-- Requirement --
Search the data below for the string "this". Extract every line that contains it.

-- Data listing --
BEGIN
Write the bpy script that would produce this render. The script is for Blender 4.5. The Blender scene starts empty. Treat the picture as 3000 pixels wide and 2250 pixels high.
END
BEGIN
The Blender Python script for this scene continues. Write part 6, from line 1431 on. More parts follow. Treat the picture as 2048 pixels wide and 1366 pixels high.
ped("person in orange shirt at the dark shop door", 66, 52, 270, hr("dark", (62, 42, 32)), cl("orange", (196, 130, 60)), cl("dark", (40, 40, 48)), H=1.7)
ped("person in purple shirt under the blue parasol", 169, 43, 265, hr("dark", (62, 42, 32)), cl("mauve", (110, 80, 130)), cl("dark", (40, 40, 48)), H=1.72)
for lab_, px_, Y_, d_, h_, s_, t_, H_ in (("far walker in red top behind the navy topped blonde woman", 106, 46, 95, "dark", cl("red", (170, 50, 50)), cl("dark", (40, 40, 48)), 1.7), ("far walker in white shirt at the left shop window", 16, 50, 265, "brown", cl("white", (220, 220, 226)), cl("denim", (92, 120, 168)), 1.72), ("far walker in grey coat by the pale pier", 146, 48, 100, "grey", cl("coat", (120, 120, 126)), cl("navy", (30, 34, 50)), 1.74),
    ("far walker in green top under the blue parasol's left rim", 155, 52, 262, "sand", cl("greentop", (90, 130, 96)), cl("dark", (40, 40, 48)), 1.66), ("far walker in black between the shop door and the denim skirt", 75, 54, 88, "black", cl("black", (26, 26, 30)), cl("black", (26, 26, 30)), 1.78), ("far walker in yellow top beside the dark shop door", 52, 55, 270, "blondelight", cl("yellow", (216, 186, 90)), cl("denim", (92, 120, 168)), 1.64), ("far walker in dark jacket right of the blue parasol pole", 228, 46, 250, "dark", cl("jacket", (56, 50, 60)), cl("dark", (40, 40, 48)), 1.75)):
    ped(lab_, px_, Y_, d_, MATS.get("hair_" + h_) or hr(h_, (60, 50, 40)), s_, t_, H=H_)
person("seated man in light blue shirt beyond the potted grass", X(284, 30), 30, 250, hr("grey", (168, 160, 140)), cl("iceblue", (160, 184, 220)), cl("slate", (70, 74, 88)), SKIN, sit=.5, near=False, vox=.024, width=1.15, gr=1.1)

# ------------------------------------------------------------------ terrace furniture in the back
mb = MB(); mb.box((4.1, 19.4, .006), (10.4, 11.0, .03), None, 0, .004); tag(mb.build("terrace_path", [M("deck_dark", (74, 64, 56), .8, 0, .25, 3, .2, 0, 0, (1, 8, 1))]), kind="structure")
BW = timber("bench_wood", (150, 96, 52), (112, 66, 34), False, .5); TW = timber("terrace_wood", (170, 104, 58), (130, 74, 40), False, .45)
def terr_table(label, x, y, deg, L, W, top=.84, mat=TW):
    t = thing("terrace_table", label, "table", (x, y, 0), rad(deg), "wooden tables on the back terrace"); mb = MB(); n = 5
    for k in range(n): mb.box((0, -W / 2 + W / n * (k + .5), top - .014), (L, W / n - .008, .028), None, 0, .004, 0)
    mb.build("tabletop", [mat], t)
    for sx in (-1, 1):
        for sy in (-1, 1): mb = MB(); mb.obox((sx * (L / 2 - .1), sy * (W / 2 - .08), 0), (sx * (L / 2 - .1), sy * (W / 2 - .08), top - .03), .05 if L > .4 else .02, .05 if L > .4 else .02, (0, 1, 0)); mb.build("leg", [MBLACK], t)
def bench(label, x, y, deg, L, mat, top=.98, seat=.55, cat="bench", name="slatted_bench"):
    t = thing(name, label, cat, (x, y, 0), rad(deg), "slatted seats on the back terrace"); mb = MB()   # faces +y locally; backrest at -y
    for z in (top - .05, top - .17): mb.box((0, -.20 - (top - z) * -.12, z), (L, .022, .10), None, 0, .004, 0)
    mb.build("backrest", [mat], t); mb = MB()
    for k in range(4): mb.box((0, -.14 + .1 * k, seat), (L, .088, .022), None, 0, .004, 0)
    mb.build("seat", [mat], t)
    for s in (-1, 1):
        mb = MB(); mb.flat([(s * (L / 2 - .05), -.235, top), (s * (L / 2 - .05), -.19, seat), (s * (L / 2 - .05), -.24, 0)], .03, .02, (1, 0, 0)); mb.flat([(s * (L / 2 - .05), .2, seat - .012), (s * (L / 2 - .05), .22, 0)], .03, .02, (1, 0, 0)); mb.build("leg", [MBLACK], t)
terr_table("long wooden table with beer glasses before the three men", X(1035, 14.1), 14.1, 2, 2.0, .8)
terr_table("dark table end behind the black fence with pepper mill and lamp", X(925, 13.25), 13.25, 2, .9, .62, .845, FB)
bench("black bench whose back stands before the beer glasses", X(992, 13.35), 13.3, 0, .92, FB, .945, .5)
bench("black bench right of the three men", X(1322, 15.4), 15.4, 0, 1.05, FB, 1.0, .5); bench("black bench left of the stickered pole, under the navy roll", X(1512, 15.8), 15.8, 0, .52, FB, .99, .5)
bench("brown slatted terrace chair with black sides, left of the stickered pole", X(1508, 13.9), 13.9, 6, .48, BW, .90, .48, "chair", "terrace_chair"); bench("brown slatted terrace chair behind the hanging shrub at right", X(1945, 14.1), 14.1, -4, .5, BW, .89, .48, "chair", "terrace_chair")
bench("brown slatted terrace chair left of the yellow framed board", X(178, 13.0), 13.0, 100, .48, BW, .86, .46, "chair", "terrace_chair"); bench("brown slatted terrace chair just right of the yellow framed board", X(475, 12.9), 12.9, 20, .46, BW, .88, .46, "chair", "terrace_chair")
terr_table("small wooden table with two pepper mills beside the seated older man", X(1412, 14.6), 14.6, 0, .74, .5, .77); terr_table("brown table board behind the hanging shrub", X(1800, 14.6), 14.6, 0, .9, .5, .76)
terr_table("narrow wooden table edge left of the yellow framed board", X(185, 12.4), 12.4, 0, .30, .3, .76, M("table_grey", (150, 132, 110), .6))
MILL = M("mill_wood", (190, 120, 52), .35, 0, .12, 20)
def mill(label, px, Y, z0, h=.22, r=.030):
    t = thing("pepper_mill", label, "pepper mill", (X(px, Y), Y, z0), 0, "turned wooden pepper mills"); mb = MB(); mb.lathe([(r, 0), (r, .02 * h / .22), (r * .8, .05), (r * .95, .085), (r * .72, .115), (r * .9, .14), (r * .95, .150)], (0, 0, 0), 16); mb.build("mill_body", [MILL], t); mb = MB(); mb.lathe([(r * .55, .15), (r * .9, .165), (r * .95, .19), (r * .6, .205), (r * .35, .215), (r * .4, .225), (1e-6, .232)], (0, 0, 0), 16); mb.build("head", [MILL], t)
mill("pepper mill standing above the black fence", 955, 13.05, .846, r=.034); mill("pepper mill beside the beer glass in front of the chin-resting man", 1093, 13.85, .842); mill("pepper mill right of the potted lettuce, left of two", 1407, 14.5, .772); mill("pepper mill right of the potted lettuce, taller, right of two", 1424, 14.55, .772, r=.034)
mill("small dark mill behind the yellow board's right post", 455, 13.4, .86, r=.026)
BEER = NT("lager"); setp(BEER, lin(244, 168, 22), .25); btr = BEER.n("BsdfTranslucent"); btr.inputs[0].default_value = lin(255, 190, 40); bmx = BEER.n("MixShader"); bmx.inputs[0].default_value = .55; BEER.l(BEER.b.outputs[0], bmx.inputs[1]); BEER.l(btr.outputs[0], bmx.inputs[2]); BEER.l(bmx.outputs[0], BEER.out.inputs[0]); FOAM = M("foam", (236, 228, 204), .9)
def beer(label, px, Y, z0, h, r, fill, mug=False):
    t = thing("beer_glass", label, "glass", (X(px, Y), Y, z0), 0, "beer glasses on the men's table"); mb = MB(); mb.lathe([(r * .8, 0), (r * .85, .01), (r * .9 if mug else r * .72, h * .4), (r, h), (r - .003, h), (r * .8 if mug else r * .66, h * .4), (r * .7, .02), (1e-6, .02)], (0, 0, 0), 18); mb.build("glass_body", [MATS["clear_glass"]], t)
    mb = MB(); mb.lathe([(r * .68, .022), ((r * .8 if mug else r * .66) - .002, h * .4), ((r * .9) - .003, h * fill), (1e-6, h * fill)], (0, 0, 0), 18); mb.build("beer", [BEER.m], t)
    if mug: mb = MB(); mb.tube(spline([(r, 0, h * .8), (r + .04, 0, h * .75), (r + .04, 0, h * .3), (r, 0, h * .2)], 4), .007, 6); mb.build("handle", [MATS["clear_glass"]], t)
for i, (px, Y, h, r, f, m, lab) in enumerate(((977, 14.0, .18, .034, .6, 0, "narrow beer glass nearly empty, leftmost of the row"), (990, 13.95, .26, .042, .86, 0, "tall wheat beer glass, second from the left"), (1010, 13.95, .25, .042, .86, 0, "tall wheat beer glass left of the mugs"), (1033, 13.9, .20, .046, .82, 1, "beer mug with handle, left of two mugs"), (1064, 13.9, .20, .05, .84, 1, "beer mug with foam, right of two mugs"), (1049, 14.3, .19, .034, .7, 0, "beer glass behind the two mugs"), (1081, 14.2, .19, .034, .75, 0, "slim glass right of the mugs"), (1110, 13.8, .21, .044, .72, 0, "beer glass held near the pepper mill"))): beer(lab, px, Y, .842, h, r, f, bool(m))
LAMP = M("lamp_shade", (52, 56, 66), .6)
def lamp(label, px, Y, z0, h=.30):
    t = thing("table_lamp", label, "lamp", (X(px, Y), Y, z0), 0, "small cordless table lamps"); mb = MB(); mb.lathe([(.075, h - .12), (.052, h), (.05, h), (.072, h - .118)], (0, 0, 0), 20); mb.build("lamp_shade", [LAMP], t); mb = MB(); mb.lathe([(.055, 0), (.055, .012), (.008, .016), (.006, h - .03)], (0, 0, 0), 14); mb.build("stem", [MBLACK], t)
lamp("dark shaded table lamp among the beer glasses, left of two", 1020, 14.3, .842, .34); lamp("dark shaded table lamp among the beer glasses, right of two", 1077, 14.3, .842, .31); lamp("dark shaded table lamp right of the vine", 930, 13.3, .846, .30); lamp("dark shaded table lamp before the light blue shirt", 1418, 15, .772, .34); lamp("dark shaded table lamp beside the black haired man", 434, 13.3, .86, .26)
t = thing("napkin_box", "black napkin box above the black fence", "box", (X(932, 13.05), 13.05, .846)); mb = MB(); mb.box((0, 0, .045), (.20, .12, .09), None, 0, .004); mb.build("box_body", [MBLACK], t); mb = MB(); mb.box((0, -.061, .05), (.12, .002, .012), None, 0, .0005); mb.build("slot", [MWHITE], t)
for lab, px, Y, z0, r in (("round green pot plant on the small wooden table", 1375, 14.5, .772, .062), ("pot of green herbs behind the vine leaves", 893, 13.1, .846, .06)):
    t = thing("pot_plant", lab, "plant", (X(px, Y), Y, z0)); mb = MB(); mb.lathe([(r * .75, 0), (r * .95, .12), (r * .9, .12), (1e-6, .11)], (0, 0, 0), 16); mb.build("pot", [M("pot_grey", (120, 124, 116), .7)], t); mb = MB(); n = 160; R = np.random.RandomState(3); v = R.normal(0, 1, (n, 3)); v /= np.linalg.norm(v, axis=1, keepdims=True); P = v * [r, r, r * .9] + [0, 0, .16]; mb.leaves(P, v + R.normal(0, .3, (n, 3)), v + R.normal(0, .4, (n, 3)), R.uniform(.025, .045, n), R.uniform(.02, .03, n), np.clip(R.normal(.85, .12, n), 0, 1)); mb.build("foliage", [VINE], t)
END
-- Correct answer --
Write the bpy script that would produce this render. The script is for Blender 4.5. The Blender scene starts empty. Treat the picture as 3000 pixels wide and 2250 pixels high.
The Blender Python script for this scene continues. Write part 6, from line 1431 on. More parts follow. Treat the picture as 2048 pixels wide and 1366 pixels high.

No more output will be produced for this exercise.